What to produce: Exactly and only the lines from the one with "(.76,.76,.73), .35, .45, stretch=(1,1,.06))" through the end of the listing are to be transcribed, both ends included.

Recorded information:
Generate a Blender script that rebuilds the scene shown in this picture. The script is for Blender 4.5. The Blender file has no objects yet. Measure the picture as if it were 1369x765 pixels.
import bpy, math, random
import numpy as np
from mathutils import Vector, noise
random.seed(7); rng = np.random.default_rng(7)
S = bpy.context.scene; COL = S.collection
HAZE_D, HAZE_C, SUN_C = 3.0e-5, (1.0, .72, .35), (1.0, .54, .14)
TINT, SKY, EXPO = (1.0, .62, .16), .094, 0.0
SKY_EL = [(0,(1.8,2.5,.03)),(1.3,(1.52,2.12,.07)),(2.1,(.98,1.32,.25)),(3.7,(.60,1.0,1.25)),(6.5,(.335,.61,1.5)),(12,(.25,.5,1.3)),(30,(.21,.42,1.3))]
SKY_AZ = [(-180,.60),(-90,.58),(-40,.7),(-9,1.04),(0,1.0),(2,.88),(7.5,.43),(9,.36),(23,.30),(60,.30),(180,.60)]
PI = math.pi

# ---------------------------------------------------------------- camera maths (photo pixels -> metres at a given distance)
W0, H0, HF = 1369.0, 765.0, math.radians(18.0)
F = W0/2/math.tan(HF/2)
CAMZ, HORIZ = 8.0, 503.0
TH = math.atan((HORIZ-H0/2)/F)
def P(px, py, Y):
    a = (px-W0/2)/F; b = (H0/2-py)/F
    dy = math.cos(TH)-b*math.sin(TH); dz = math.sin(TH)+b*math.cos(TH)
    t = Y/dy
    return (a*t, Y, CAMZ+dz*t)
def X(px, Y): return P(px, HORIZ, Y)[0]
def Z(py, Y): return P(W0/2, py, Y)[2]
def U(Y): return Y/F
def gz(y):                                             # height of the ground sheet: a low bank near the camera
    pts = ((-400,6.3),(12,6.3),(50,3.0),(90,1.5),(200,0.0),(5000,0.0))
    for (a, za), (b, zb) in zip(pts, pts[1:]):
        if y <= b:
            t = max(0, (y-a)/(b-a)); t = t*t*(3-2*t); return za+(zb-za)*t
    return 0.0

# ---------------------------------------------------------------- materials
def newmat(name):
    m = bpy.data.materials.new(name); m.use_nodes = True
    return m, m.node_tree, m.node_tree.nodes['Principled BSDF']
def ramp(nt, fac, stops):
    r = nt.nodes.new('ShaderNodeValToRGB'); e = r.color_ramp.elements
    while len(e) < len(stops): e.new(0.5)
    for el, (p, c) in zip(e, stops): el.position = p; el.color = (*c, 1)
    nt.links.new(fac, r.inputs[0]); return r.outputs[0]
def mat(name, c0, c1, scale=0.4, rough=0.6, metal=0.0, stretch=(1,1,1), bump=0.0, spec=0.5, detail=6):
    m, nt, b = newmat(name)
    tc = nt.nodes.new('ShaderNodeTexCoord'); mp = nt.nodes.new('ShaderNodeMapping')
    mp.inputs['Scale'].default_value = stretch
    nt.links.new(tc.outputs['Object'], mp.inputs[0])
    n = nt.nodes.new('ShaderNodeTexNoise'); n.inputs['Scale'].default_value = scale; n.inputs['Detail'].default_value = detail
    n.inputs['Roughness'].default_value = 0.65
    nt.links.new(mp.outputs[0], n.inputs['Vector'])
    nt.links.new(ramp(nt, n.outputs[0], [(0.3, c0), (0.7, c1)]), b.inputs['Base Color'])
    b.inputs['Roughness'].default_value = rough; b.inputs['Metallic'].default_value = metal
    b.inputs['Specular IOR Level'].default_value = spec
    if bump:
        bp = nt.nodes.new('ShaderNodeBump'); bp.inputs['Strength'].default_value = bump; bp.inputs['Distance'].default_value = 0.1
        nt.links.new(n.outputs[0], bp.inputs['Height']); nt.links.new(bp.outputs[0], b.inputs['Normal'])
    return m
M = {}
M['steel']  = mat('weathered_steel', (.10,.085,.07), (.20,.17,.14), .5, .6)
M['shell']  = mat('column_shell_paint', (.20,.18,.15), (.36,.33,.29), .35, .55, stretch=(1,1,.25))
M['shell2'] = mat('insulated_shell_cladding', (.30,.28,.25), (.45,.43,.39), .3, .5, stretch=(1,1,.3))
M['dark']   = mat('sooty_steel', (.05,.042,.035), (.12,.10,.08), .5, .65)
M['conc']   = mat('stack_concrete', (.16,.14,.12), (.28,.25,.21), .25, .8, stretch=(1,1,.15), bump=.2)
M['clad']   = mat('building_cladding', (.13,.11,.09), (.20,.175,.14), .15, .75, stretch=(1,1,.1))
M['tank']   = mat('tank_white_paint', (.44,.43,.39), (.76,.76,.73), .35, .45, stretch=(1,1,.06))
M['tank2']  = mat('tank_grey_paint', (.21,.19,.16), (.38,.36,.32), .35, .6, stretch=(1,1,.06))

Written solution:
M['tank']   = mat('tank_white_paint', (.44,.43,.39), (.76,.76,.73), .35, .45, stretch=(1,1,.06))
M['tank2']  = mat('tank_grey_paint', (.21,.19,.16), (.38,.36,.32), .35, .6, stretch=(1,1,.06))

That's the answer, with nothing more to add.